>> START Data extract

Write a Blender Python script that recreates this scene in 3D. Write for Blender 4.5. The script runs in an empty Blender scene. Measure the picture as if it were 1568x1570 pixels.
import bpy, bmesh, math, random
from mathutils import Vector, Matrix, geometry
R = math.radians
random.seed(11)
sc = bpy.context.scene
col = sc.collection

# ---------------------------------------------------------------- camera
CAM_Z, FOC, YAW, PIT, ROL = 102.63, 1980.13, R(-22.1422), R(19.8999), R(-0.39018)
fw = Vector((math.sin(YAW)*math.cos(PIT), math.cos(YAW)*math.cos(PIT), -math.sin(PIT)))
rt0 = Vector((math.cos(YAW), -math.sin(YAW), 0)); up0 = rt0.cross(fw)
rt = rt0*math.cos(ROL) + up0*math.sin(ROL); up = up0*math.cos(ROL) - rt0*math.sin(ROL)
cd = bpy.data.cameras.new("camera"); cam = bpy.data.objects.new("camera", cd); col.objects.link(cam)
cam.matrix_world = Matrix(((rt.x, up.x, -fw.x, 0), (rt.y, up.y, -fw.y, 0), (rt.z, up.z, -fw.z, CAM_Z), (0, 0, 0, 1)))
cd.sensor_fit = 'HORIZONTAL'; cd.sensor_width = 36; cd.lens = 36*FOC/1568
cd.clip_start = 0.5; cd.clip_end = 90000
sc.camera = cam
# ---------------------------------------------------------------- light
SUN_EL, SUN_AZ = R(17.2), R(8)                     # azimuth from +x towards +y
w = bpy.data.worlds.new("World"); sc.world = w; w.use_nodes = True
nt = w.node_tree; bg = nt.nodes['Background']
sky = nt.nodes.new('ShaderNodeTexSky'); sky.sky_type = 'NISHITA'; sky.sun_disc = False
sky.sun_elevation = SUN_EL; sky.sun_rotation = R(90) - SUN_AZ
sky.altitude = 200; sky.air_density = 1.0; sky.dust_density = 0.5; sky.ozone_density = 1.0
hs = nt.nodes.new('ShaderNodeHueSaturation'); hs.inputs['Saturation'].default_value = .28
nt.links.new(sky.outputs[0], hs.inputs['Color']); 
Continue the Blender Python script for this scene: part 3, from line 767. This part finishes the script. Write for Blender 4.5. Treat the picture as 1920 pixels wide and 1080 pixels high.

>> END Data extract

Aim of the exercise: Reproduce every record, matching each line exactly.

Exercise answer:
Write a Blender Python script that recreates this scene in 3D. Write for Blender 4.5. The script runs in an empty Blender scene. Measure the picture as if it were 1568x1570 pixels.
import bpy, bmesh, math, random
from mathutils import Vector, Matrix, geometry
R = math.radians
random.seed(11)
sc = bpy.context.scene
col = sc.collection

# ---------------------------------------------------------------- camera
CAM_Z, FOC, YAW, PIT, ROL = 102.63, 1980.13, R(-22.1422), R(19.8999), R(-0.39018)
fw = Vector((math.sin(YAW)*math.cos(PIT), math.cos(YAW)*math.cos(PIT), -math.sin(PIT)))
rt0 = Vector((math.cos(YAW), -math.sin(YAW), 0)); up0 = rt0.cross(fw)
rt = rt0*math.cos(ROL) + up0*math.sin(ROL); up = up0*math.cos(ROL) - rt0*math.sin(ROL)
cd = bpy.data.cameras.new("camera"); cam = bpy.data.objects.new("camera", cd); col.objects.link(cam)
cam.matrix_world = Matrix(((rt.x, up.x, -fw.x, 0), (rt.y, up.y, -fw.y, 0), (rt.z, up.z, -fw.z, CAM_Z), (0, 0, 0, 1)))
cd.sensor_fit = 'HORIZONTAL'; cd.sensor_width = 36; cd.lens = 36*FOC/1568
cd.clip_start = 0.5; cd.clip_end = 90000
sc.camera = cam
# ---------------------------------------------------------------- light
SUN_EL, SUN_AZ = R(17.2), R(8)                     # azimuth from +x towards +y
w = bpy.data.worlds.new("World"); sc.world = w; w.use_nodes = True
nt = w.node_tree; bg = nt.nodes['Background']
sky = nt.nodes.new('ShaderNodeTexSky'); sky.sky_type = 'NISHITA'; sky.sun_disc = False
sky.sun_elevation = SUN_EL; sky.sun_rotation = R(90) - SUN_AZ
sky.altitude = 200; sky.air_density = 1.0; sky.dust_density = 0.5; sky.ozone_density = 1.0
hs = nt.nodes.new('ShaderNodeHueSaturation'); hs.inputs['Saturation'].default_value = .28
nt.links.new(sky.outputs[0], hs.inputs['Color']); 
Continue the Blender Python script for this scene: part 3, from line 767. This part finishes the script. Write for Blender 4.5. Treat the picture as 1920 pixels wide and 1080 pixels high.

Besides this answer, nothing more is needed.